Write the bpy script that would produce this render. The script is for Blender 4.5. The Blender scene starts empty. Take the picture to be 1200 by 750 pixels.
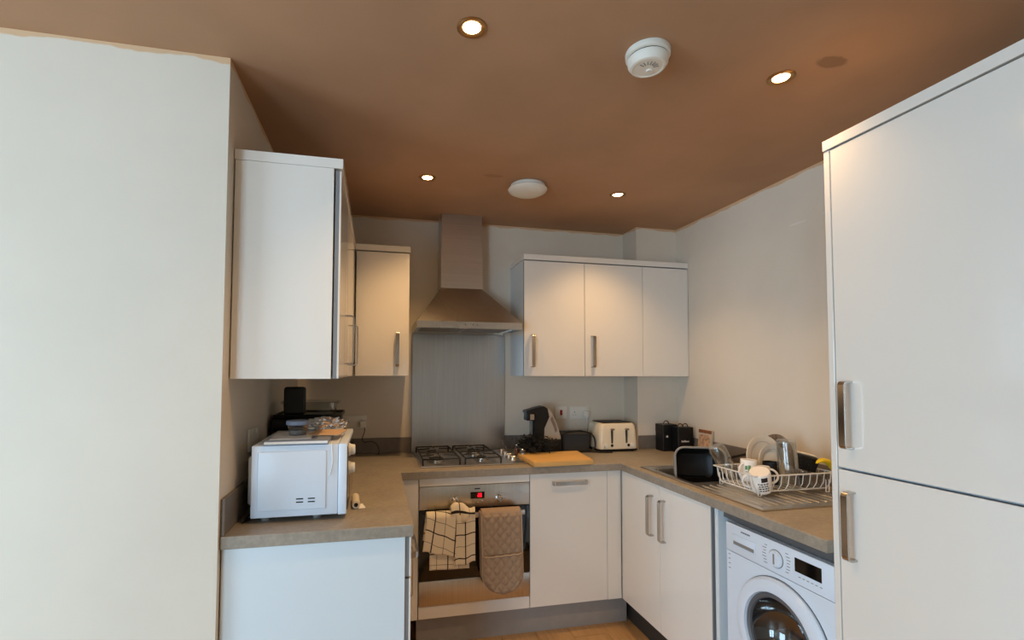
import bpy, bmesh, math, random
from mathutils import Vector, Matrix, Euler, noise as mnoise
random.seed(7)
scene = bpy.context.scene
col = scene.collection
PI = math.pi

# ------------------------------------------------------------------ camera
cam_d = bpy.data.cameras.new('camera'); cam = bpy.data.objects.new('camera', cam_d); col.objects.link(cam)
yaw, pitch, roll, fpx = .2235, .0419, -.0036, 567.91
R0 = Vector((math.cos(yaw), -math.sin(yaw), 0)); Fh = Vector((math.sin(yaw), math.cos(yaw), 0)); Zv = Vector((0, 0, 1))
Fw = Fh*math.cos(pitch) + Zv*math.sin(pitch); Up = -Fh*math.sin(pitch) + Zv*math.cos(pitch)
Rt = R0*math.cos(roll) - Up*math.sin(roll); Uu = R0*math.sin(roll) + Up*math.cos(roll)
M = Matrix((Rt, Uu, -Fw)).transposed().to_4x4(); M.translation = Vector((.4645, -3.1535, 1.4214))
cam.matrix_world = M
cam_d.sensor_width = 36; cam_d.lens = fpx/1200*36
cam_d.shift_x = 30.1/1200; cam_d.shift_y = 37.3/1200
cam_d.clip_start = .05
scene.camera = cam

# ------------------------------------------------------------------ world, daylight, exposure
w = bpy.data.worlds.new('World'); scene.world = w; w.use_nodes = True
bg = w.node_tree.nodes['Background']; bg.inputs[0].default_value = (.75, .87, 1, 1); bg.inputs[1].default_value = 1.2
def area(name, loc, rot, sx, sy, power, color):
    l = bpy.data.lights.new(name, 'AREA'); l.shape = 'RECTANGLE'; l.size = sx; l.size_y = sy; l.energy = power; l.color = color
    o = bpy.data.objects.new(name, l); o.location = loc; o.rotation_euler = rot; col.objects.link(o); return o
area('window_daylight', (-2.0, -5.85, 1.2), (PI/2, 0, -.15), 1.5, 1.9, 66, (.52, .77, 1))
area('added_side_light', (-3.12, -3.2, 1.2), (0, -PI/2, 0), 1.9, 1.7, 49, (.52, .77, 1))  # added lamp at an unseen side window, brightens the right-hand fronts
SPOT_W = 15.5
SPOT_C = (1, .62, .29)
vs = scene.view_settings
vs.view_transform = 'Standard'; vs.look = 'None'; vs.gamma = 1; vs.use_curve_mapping = False; vs.exposure = 1.08

# ------------------------------------------------------------------ materials
def lin(c): return tuple(((v/255)/12.92 if v/255 <= .04045 else ((v/255+.055)/1.055)**2.4) for v in c)
def mat(name, rgb, rough=.5, metal=0., coat=0., var=0., scale=20., bump=0., bscale=80., trans=0., emit=0., stretch=None, ior=1.45, alpha=1.):
    m = bpy.data.materials.new(name); m.use_nodes = True; nt = m.node_tree; b = nt.nodes['Principled BSDF']
    c = lin(rgb); b.inputs['Base Color'].default_value = (*c, 1); b.inputs['Roughness'].default_value = rough
    b.inputs['Metallic'].default_value = metal; b.inputs['Coat Weight'].default_value = coat; b.inputs['Coat Roughness'].default_value = .05
    b.inputs['Transmission Weight'].default_value = trans; b.inputs['IOR'].default_value = ior; b.inputs['Alpha'].default_value = alpha
    if emit: b.inputs['Emission Color'].default_value = (*c, 1); b.inputs['Emission Strength'].default_value = emit
    tc = nt.nodes.new('ShaderNodeTexCoord'); mp = nt.nodes.new('ShaderNodeMapping'); nt.links.new(tc.outputs['Object'], mp.inputs[0])
    if stretch: mp.inputs['Scale'].default_value = stretch
    if var:
        n = nt.nodes.new('ShaderNodeTexNoise'); n.inputs['Scale'].default_value = scale; n.inputs['Detail'].default_value = 5
        nt.links.new(mp.outputs[0], n.inputs['Vector'])
        r = nt.nodes.new('ShaderNodeMapRange'); r.inputs[1].default_value = .3; r.inputs[2].default_value = .7
        r.inputs[3].default_value = 1-var; r.inputs[4].default_value = 1+var; nt.links.new(n.outputs['Fac'], r.inputs[0])
        mx = nt.nodes.new('ShaderNodeMix'); mx.data_type = 'RGBA'; mx.blend_type = 'MULTIPLY'; mx.inputs['Factor'].default_value = 1
        mx.inputs['A'].default_value = (*c, 1); nt.links.new(r.outputs[0], mx.inputs['B']); nt.links.new(mx.outputs['Result'], b.inputs['Base Color'])
    if bump:
        n = nt.nodes.new('ShaderNodeTexNoise'); n.inputs['Scale'].default_value = bscale; nt.links.new(mp.outputs[0], n.inputs['Vector'])
        bp = nt.nodes.new('ShaderNodeBump'); bp.inputs['Strength'].default_value = bump; bp.inputs['Distance'].default_value = .002
        nt.links.new(n.outputs['Fac'], bp.inputs['Height']); nt.links.new(bp.outputs[0], b.inputs['Normal'])
    return m
def blotch(m, centre, radii, rgb, strength=1., nscale=40., namp=.5):
    """a stain with a ragged outline, in world coordinates (objects sit at the origin)"""
    nt = m.node_tree; b = nt.nodes['Principled BSDF']; N = nt.nodes.new; L = nt.links.new
    g = N('ShaderNodeNewGeometry'); sub = N('ShaderNodeVectorMath'); sub.operation = 'SUBTRACT'; sub.inputs[1].default_value = centre; L(g.outputs['Position'], sub.inputs[0])
    dv = N('ShaderNodeVectorMath'); dv.operation = 'DIVIDE'; dv.inputs[1].default_value = radii; L(sub.outputs[0], dv.inputs[0])
    ln = N('ShaderNodeVectorMath'); ln.operation = 'LENGTH'; L(dv.outputs[0], ln.inputs[0])
    n = N('ShaderNodeTexNoise'); n.inputs['Scale'].default_value = nscale; L(g.outputs['Position'], n.inputs['Vector'])
    ad = N('ShaderNodeMath'); ad.operation = 'MULTIPLY_ADD'; ad.inputs[1].default_value = namp; L(n.outputs['Fac'], ad.inputs[0]); L(ln.outputs['Value'], ad.inputs[2])
    mr = N('ShaderNodeMapRange'); mr.inputs[1].default_value = .9+namp*.5; mr.inputs[2].default_value = 1.15+namp*.5; mr.inputs[3].default_value = strength; mr.inputs[4].default_value = 0; L(ad.outputs[0], mr.inputs[0])
    mx = N('ShaderNodeMix'); mx.data_type = 'RGBA'; L(mr.outputs[0], mx.inputs['Factor']); mx.inputs['B'].default_value = (*lin(rgb), 1)
    src = b.inputs['Base Color']
    if src.is_linked: L(src.links[0].from_socket, mx.inputs['A'])
    else: mx.inputs['A'].default_value = src.default_value
    L(mx.outputs['Result'], b.inputs['Base Color'])
def ceiling_line(m, z, rgb):
    """bare ragged strip of plaster left unpainted just under the ceiling"""
    nt = m.node_tree; b = nt.nodes['Principled BSDF']; N = nt.nodes.new; L = nt.links.new
    g = N('ShaderNodeNewGeometry'); s = N('ShaderNodeSeparateXYZ'); L(g.outputs['Position'], s.inputs[0])
    n = N('ShaderNodeTexNoise'); n.inputs['Scale'].default_value = 7; n.inputs['Detail'].default_value = 6; L(g.outputs['Position'], n.inputs['Vector'])
    ad = N('ShaderNodeMath'); ad.operation = 'MULTIPLY_ADD'; ad.inputs[1].default_value = .05; L(n.outputs['Fac'], ad.inputs[0]); L(s.outputs['Z'], ad.inputs[2])
    mr = N('ShaderNodeMapRange'); mr.inputs[1].default_value = z+.012; mr.inputs[2].default_value = z+.017; L(ad.outputs[0], mr.inputs[0])
    mx = N('ShaderNodeMix'); mx.data_type = 'RGBA'; L(mr.outputs[0], mx.inputs['Factor']); mx.inputs['B'].default_value = (*lin(rgb), 1)
    src = b.inputs['Base Color']
    if src.is_linked: L(src.links[0].from_socket, mx.inputs['A'])
    else: mx.inputs['A'].default_value = src.default_value
    L(mx.outputs['Result'], b.inputs['Base Color'])
def worktop_mat():
    m = mat('worktop_laminate', (150, 140, 126), .42, var=.10, scale=9)
    nt = m.node_tree; b = nt.nodes['Principled BSDF']; N = nt.nodes.new; L = nt.links.new
    g = N('ShaderNodeNewGeometry'); n = N('ShaderNodeTexNoise'); n.inputs['Scale'].default_value = 55; n.inputs['Detail'].default_value = 8; n.inputs['Roughness'].default_value = .7
    L(g.outputs['Position'], n.inputs['Vector'])
    r = N('ShaderNodeMapRange'); r.inputs[1].default_value = .35; r.inputs[2].default_value = .65; r.inputs[3].default_value = .86; r.inputs[4].default_value = 1.12; L(n.outputs['Fac'], r.inputs[0])
    mx = N('ShaderNodeMix'); mx.data_type = 'RGBA'; mx.blend_type = 'MULTIPLY'; mx.inputs['Factor'].default_value = 1
    L(b.inputs['Base Color'].links[0].from_socket, mx.inputs['A']); L(r.outputs[0], mx.inputs['B']); L(mx.outputs['Result'], b.inputs['Base Color'])
    return m
def brushed(name, rgb, rough, stretch):
    m = mat(name, rgb, rough, 1.0, var=.06, scale=3, stretch=stretch)
    nt = m.node_tree; b = nt.nodes['Principled BSDF']; N = nt.nodes.new; L = nt.links.new
    g = N('ShaderNodeNewGeometry'); n = N('ShaderNodeTexNoise'); n.inputs['Scale'].default_value = 3; n.inputs['Detail'].default_value = 1; L(g.outputs['Position'], n.inputs['Vector'])
    r = N('ShaderNodeMapRange'); r.inputs[3].default_value = rough-.05; r.inputs[4].default_value = rough+.06; L(n.outputs['Fac'], r.inputs[0]); L(r.outputs[0], b.inputs['Roughness'])
    return m
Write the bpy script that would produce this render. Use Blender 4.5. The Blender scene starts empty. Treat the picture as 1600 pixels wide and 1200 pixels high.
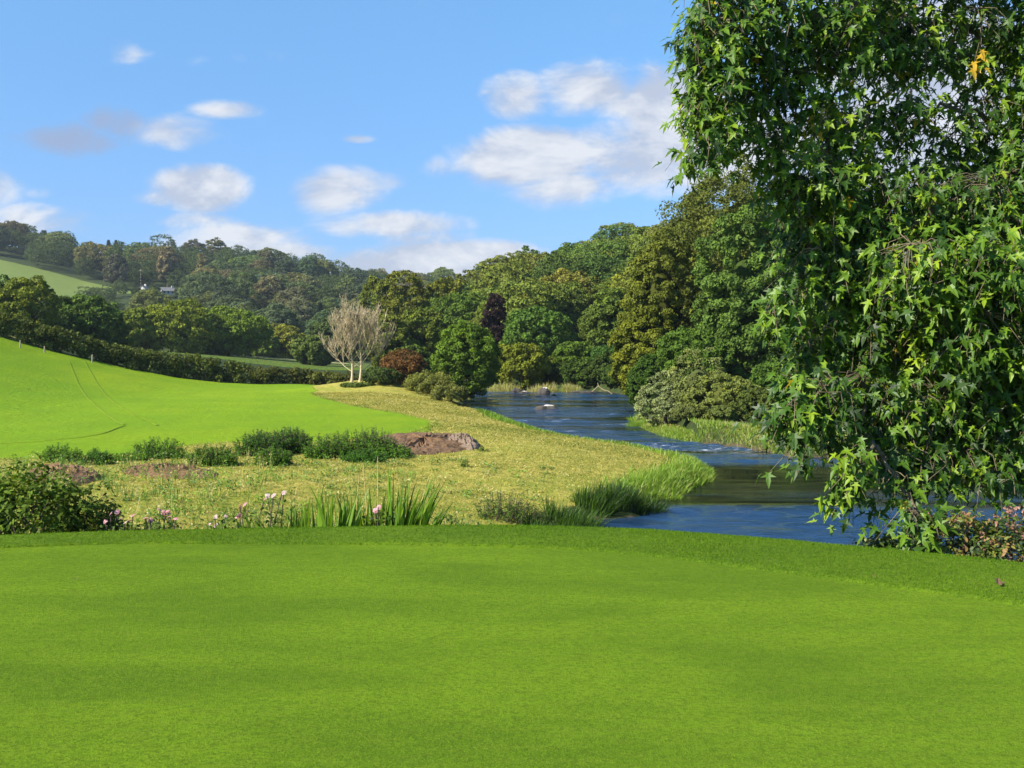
import bpy, math, random
import numpy as np
from math import radians
rng = np.random.default_rng(7)
random.seed(7)
sc = bpy.context.scene
COL = sc.collection
EYE = 5.0; F = 1715.0; HZ = 545.0       # eye height, focal length and horizon in photo pixels
# ------------------------------------------------------------------ camera
cam = bpy.data.objects.new('camera', bpy.data.cameras.new('camera'))
COL.objects.link(cam); sc.camera = cam
cam.location = (0, 0, EYE); cam.rotation_euler = (radians(90), 0, 0)
cam.data.sensor_width = 36; cam.data.lens = 36*F/1600
cam.data.shift_y = -(600-HZ)/1600
cam.data.clip_start = 0.1; cam.data.clip_end = 8000
# ------------------------------------------------------------------ light
SUN_EL, SUN_AZ = 38.0, -120.0           # azimuth clockwise from +Y (view direction): from the left, a little behind
sv = np.array([math.sin(radians(SUN_AZ))*math.cos(radians(SUN_EL)), math.cos(radians(SUN_AZ))*math.cos(radians(SUN_EL)), math.sin(radians(SUN_EL))])
from mathutils import Vector
sl = bpy.data.lights.new('sun', 'SUN'); sl.energy = 4.6; sl.angle = radians(0.5); sl.color = (1.0, 0.94, 0.83)
so = bpy.data.objects.new('sun', sl); COL.objects.link(so)
so.rotation_euler = Vector(sv).to_track_quat('Z', 'Y').to_euler()
sc.view_settings.view_transform = 'Standard'; sc.view_settings.look = 'None'
sc.view_settings.gamma = 1; sc.view_settings.exposure = 1.05; sc.view_settings.use_curve_mapping = False
try:
    sc.cycles.max_bounces = 6; sc.cycles.diffuse_bounces = 3; sc.cycles.glossy_bounces = 3
    sc.cycles.transmission_bounces = 3; sc.cycles.transparent_max_bounces = 6; sc.cycles.volume_bounces = 0
except Exception: pass

class NT:
    """small helper to write node trees"""
    def __init__(s, t): s.t = t; s.n = t.nodes; s.l = t.links
    def node(s, kind, **kw):
        n = s.n.new(kind)
        for k, v in kw.items(): setattr(n, k, v)
        return n
    def put(s, sock, v):
        if v is None: return
        if isinstance(v, bpy.types.NodeSocket): s.l.new(v, sock)
        else: sock.default_value = v
    def math(s, op, a, b=None, c=None, clamp=False):
        n = s.node('ShaderNodeMath', operation=op); n.use_clamp = clamp
        s.put(n.inputs[0], a); s.put(n.inputs[1], b); s.put(n.inputs[2], c)
        return n.outputs[0]
    def mix(s, f, a, b, blend='MIX'):
        n = s.node('ShaderNodeMix', data_type='RGBA', blend_type=blend)
        s.put(n.inputs[0], f)
        for i, v in ((6, a), (7, b)):
            if isinstance(v, (tuple, list)): v = (v[0], v[1], v[2], 1)
            s.put(n.inputs[i], v)
        return n.outputs[2]
    def noise(s, vec, scale, detail=3, rough=0.55, dist=0):
        n = s.node('ShaderNodeTexNoise'); s.put(n.inputs['Vector'], vec)
        n.inputs['Scale'].default_value = scale; n.inputs['Detail'].default_value = detail
        n.inputs['Roughness'].default_value = rough; n.inputs['Distortion'].default_value = dist
        return n.outputs[0]
    def mapr(s, v, a, b, c=0.0, d=1.0, smooth=False):
        n = s.node('ShaderNodeMapRange'); n.clamp = True
        if smooth: n.interpolation_type = 'SMOOTHSTEP'
        s.put(n.inputs[0], v)
        for i, q in enumerate((a, b, c, d)): n.inputs[i+1].default_value = q
        return n.outputs[0]
    def scalevec(s, vec, sc_, rot=(0, 0, 0), loc=(0, 0, 0)):
        n = s.node('ShaderNodeMapping'); s.put(n.inputs[0], vec)
        n.inputs['Scale'].default_value = sc_; n.inputs['Rotation'].default_value = rot; n.inputs['Location'].default_value = loc
        return n.outputs[0]
    def attr(s, name, i=2):
        n = s.node('ShaderNodeAttribute'); n.attribute_name = name; return n.outputs[i]
    def pos(s): return s.node('ShaderNodeNewGeometry').outputs['Position']

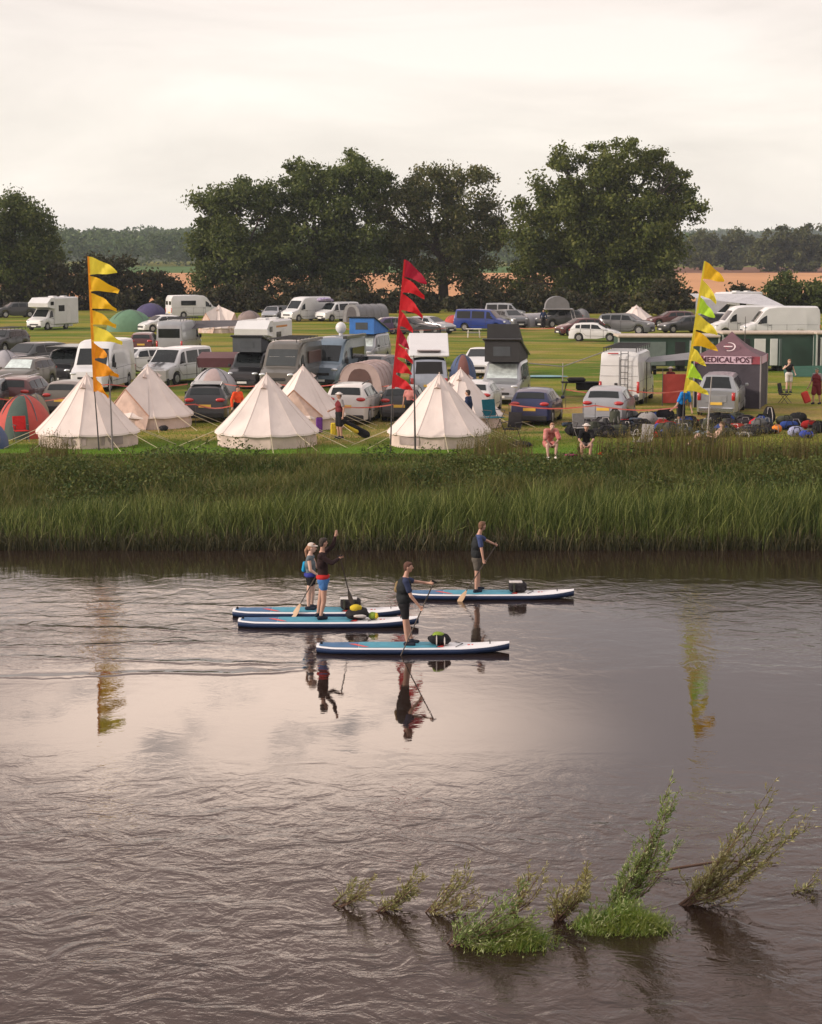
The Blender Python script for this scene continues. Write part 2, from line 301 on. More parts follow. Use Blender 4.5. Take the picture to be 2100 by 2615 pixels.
def water_mat():
    m = bpy.data.materials.new('river_water'); m.use_nodes = True; nt = m.node_tree; b = nt.nodes['Principled BSDF']; L = nt.links
    b.inputs['Base Color'].default_value = (.022, .0135, .010, 1); b.inputs['Roughness'].default_value = .012; b.inputs['IOR'].default_value = 1.333
    tc = nt.nodes.new('ShaderNodeTexCoord')
    def noise(scale, sc, det, rot=0, dist=0, ro=.5):
        mp = nt.nodes.new('ShaderNodeMapping'); mp.inputs['Scale'].default_value = scale; mp.inputs['Rotation'].default_value = (0, 0, rot); L.new(tc.outputs['Object'], mp.inputs[0])
        n = nt.nodes.new('ShaderNodeTexNoise'); n.inputs['Scale'].default_value = sc; n.inputs['Detail'].default_value = det; n.inputs['Roughness'].default_value = ro; n.inputs['Distortion'].default_value = dist
        L.new(mp.outputs[0], n.inputs['Vector']); return n
    def mth(op, a, c):
        x = nt.nodes.new('ShaderNodeMath'); x.operation = op
        for i, s in enumerate((a, c)):
            if isinstance(s, (int, float)): x.inputs[i].default_value = s
            else: L.new(s.outputs['Fac'] if 'Fac' in s.outputs else s.outputs[0], x.inputs[i])
        return x
    n1 = noise((.95, 1.0, 1), 1.25, 4, .35, 1.0, .5)     # long ripples
    n2 = noise((1.2, 1.25, 1), 4.0, 4, -.4, 1.0, .55)      # small chop
    n4 = noise((1.2, 2.2, 1), 13, 3, .1, .4)            # fine shiver
    h = mth('ADD', mth('MULTIPLY', n1, 1.5), mth('ADD', mth('MULTIPLY', n2, .30), mth('MULTIPLY', n4, .012)))
    # patches of slack, glassy water against ruffled water
    big = noise((.06, .16, 1), 1.0, 3, 0, .5)
    r = nt.nodes.new('ShaderNodeMapRange'); r.inputs['From Min'].default_value = .38; r.inputs['From Max'].default_value = .62; r.inputs['To Min'].default_value = .6; r.inputs['To Max'].default_value = 1.15; L.new(big.outputs['Fac'], r.inputs['Value'])
    wob = noise((.25, .5, 1), 1.0, 3)
    def slick(cx, cy, rx, ry, lo, e0, e1):
        sv = nt.nodes.new('ShaderNodeVectorMath'); sv.operation = 'SUBTRACT'; sv.inputs[1].default_value = (cx, cy, 0); L.new(tc.outputs['Object'], sv.inputs[0])
        mv = nt.nodes.new('ShaderNodeVectorMath'); mv.operation = 'MULTIPLY'; mv.inputs[1].default_value = (1/rx, 1/ry, 0); L.new(sv.outputs[0], mv.inputs[0])
        lv = nt.nodes.new('ShaderNodeVectorMath'); lv.operation = 'LENGTH'; L.new(mv.outputs[0], lv.inputs[0])
        w = nt.nodes.new('ShaderNodeMath'); w.operation = 'ADD'; L.new(lv.outputs['Value'], w.inputs[0]); L.new(mth('MULTIPLY', wob, .55).outputs[0], w.inputs[1])
        c = nt.nodes.new('ShaderNodeMapRange'); c.interpolation_type = 'SMOOTHSTEP'; c.inputs['From Min'].default_value = e0+.27; c.inputs['From Max'].default_value = e1+.27; c.inputs['To Min'].default_value = lo; c.inputs['To Max'].default_value = 1; L.new(w.outputs[0], c.inputs['Value']); return c
    c = mth('MINIMUM', slick(-1.0, 38.0, 14, 5.8, .05, .5, 1.45), slick(2.6, 44.8, 5.2, 5.5, .16, .6, 1.2))
    sp = nt.nodes.new('ShaderNodeSeparateXYZ'); L.new(tc.outputs['Object'], sp.inputs[0])
    lee = nt.nodes.new('ShaderNodeMapRange'); lee.interpolation_type = 'SMOOTHSTEP'; lee.inputs['From Min'].default_value = 50.5; lee.inputs['From Max'].default_value = 55; lee.inputs['To Min'].default_value = 1; lee.inputs['To Max'].default_value = .15; L.new(sp.outputs['Y'], lee.inputs['Value'])   # lee of the reeds
    hh = mth('MULTIPLY', mth('MULTIPLY', h, lee), mth('MULTIPLY', r, c))
    # wakes spreading behind the four boards
    wn = mth('MULTIPLY', noise((.5, .5, 1), 1.2, 3), 1.1)
    for (wx, wy, sl) in ((-2.0, 41.6, .10), (-2.0, 41.9, -.16), (-3.9, 44.6, .08), (-4.1, 46.0, -.10), (.3, 48.5, .07), (.3, 48.8, -.10)):
        yy = mth('ADD', mth('SUBTRACT', sp, wy), wn); L.new(sp.outputs['Y'], yy.inputs[0].links[0].from_node.inputs[0])
        xx = mth('SUBTRACT', 0, wx); L.new(sp.outputs['X'], xx.inputs[0])
        dd = mth('MULTIPLY', mth('SUBTRACT', yy, mth('ADD', mth('MULTIPLY', xx, sl), .55)), 5.5)
        rg = mth('POWER', 2.718, mth('MULTIPLY', mth('MULTIPLY', dd, dd), -1.0))
        fm = nt.nodes.new('ShaderNodeMapRange'); fm.inputs['From Min'].default_value = .3; fm.inputs['From Max'].default_value = -1.0; L.new(xx.outputs[0], fm.inputs['Value'])
        fe = nt.nodes.new('ShaderNodeMapRange'); fe.inputs['From Min'].default_value = -12; fe.inputs['From Max'].default_value = -2; L.new(xx.outputs[0], fe.inputs['Value'])
        hh = mth('ADD', hh, mth('MULTIPLY', mth('MULTIPLY', rg, mth('MULTIPLY', fm, fe)), .55))
    bp = nt.nodes.new('ShaderNodeBump'); bp.inputs['Strength'].default_value = 1.0; bp.inputs['Distance'].default_value = .029
    L.new(hh.outputs[0], bp.inputs['Height']); L.new(bp.outputs[0], b.inputs['Normal'])
    return m
tag(MB().add([(-400,-80,0),(400,-80,0),(400,59.9,0),(-400,59.9,0)], [(0,1,2,3)]).build('river_water', water_mat()), kind='structure')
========
# SET TASK
Leave out the pictures, then repeat the listing above exactly from its first line to the line with "scene.camera = cam", inclusive.

# SOLVED PROBLEM
Write the bpy script that would produce this render. The script is for Blender 4.5. The Blender scene starts empty. Take the picture to be 1200 by 750 pixels.
import bpy, bmesh, math, random
from mathutils import Vector, Matrix, Euler, noise as mnoise
random.seed(7)
scene = bpy.context.scene
col = scene.collection
PI = math.pi

# ------------------------------------------------------------------ camera
cam_d = bpy.data.cameras.new('camera'); cam = bpy.data.objects.new('camera', cam_d); col.objects.link(cam)
yaw, pitch, roll, fpx = .2235, .0419, -.0036, 567.91
R0 = Vector((math.cos(yaw), -math.sin(yaw), 0)); Fh = Vector((math.sin(yaw), math.cos(yaw), 0)); Zv = Vector((0, 0, 1))
Fw = Fh*math.cos(pitch) + Zv*math.sin(pitch); Up = -Fh*math.sin(pitch) + Zv*math.cos(pitch)
Rt = R0*math.cos(roll) - Up*math.sin(roll); Uu = R0*math.sin(roll) + Up*math.cos(roll)
M = Matrix((Rt, Uu, -Fw)).transposed().to_4x4(); M.translation = Vector((.4645, -3.1535, 1.4214))
cam.matrix_world = M
cam_d.sensor_width = 36; cam_d.lens = fpx/1200*36
cam_d.shift_x = 30.1/1200; cam_d.shift_y = 37.3/1200
cam_d.clip_start = .05
scene.camera = cam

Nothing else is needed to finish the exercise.